◆ **Task details**
In the listing that follows, how many lines contain "scene"? Give the number only.

------------------------------------------------

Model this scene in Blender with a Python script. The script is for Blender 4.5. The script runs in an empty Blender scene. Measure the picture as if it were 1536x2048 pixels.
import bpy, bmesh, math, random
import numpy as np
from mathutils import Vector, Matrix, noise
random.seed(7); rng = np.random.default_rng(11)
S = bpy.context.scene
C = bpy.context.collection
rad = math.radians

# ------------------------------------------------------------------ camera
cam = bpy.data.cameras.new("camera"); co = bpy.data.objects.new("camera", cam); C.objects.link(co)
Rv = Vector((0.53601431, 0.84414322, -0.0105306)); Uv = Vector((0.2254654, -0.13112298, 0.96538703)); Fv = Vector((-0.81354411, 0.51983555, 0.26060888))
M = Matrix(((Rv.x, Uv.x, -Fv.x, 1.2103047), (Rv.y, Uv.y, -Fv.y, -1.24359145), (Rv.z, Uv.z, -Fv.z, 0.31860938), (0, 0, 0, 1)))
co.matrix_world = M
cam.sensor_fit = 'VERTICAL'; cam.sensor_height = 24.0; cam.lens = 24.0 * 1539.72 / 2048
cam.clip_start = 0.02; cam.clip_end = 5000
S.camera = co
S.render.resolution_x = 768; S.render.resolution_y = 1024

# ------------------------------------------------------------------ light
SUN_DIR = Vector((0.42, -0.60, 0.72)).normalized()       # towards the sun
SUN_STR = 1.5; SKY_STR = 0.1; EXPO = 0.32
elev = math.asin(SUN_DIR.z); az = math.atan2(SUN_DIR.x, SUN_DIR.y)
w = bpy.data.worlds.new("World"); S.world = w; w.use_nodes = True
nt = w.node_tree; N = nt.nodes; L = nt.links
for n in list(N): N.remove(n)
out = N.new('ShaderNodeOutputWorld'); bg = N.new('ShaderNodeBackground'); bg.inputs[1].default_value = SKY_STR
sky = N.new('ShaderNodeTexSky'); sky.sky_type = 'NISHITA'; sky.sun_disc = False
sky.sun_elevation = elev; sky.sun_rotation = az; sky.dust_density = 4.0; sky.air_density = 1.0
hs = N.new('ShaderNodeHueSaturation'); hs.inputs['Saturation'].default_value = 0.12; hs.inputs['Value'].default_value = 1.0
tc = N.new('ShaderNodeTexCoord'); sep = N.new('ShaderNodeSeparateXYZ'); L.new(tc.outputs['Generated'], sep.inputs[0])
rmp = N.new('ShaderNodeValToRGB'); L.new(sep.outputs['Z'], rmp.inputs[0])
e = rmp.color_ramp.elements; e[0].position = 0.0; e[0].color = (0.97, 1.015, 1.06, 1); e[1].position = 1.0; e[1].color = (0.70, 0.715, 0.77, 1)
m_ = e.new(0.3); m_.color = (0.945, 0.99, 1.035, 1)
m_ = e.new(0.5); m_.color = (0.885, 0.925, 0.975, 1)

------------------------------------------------

◆ **Response**
2